Air Force Taps Northrop Grumman for Data System

Northrop Grumman Corp. has been chosen by the Air Force Research Laboratory to develop a real-time systems recovery program for distributed command and control systems.

Northrop Grumman Corp., Los Angeles, has been chosen by the Air Force Research Laboratory, Rome, N.Y., to develop a real-time systems recovery program for distributed command and control systems, the company announced Aug. 22.

The two-year agreement is worth $851,000, according to the Air Force. The program, Data Resiliency in Information Warfare 2.0, is the successor to several recovery efforts sponsored by the Air Force. It will be executed by Northrop Grumman's information technology sector, based in Herndon Va.

"DRIW2 will demonstrate that real-time operational continuity can be maintained while providing full information recovery and reconstitution," said Peter Radesi, program manager, AFRL Defensive Information Warfare Branch. "The inherent immediate benefit is the direct technology transfer path to a wide range of U.S. Air Force command and control systems and related infrastructure providing information hardening and resiliency."

The technology is designed to keep large networks ? those used by airspace management, air defense or air traffic control ? operational when undergoing malicious attacks.

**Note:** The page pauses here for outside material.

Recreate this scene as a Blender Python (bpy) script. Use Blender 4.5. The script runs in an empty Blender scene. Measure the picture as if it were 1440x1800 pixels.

Using intelligent, agent-based software and advanced programming techniques known as fuzzy logic, this technology restores data shortly after it has been erased.

The work will extend capabilities successfully used within single point systems. Under this contract, Northrop Grumman must demonstrate its technology can be used in distributed systems.

Work will also be done in reducing the amount of time and data needed for reconstruction.

This award is the third in a series of real-time recovery programs that the company has won, according to Northrop Grumman.